As part of ongoing deliberations to address issues of perceived religious discrimination in the country, the National Peace Council and other stakeholders from all religious backgrounds, are proposing that parents be given the free will to select schools that they believe will allow their wards to practice their religion without any hindrance.

This was part of a 10-point communiqué issued at the end of deliberations held in March, to address issues of religious discrimination particularly in schools and other public places.

The ten point communiqué according to the National Peace Council which led the deliberations, will need the inputs of the Ministry of Education and the Ghana Education Service on the way forward.

Explaining this proposal in an interview with TV3's Edward Kwabi, the General Secretary of the Christian Council of Ghana, Rev. Dr. Kwabena Opuni Frimpong, noted that these proposals were critical to building a much stronger society where everyone's beliefs are tolerated.
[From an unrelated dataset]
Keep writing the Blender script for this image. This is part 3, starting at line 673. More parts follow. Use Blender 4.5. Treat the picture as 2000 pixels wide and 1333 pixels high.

He said "Ghana is a secular nation and so people must freely be allowed to practice any religion they want to identify with. But by so doing, there should not also be any imposition of faith or religion on anybody. And we think that is the challenge confronting us at the moment".

"Looking for the way forward, we are saying that we have three levels of schools in Ghana; we have pure Government or public schools; we have mission schools that are assisted by government; and then we have purely private schools. Parents must be free to choose where they want their children to be educated. We are saying that in the public schools, we must work out things such that the Ghana Education Service (GES) must come out with policy guidelines on faith matters, religious symbols, codes of dressing and all that".

"But we must also revisit the computer selection programme because people are finding themselves in schools that they have not selected. A Muslim finds herself in a Christian school when that student may have chosen TI Ahamadiya, but finds herself in a Catholic or Anglican school. So we either consider going back to the old system where parents were free to choose any school they wanted for their wards or we now regroup the schools into pure government schools, mission schools, Christian or Muslim schools and private schools so that when people don't even get their first choice they can still settle on any of these specified institutions. This will let people know where they are going, so that you don't get there and complain that they don't want to be educated in a particular environment".

When he was questioned about the fact that some students and parents prefer particular schools on the basis of academic performance rather than religious preferences, Rev. Frimpong-Manso explained that in such cases where parents choose schools which do not conform to their children's religious beliefs, that student cannot complain about religious discrimination.

Reverend Frimpong-Manso is of the view that the current system does not give parents and students the free will to make a choice as to where they want to be educated.

He is hopeful that the proposals which are being discussed dispassionately will mature into policies that will address the challenges of religious discrimination.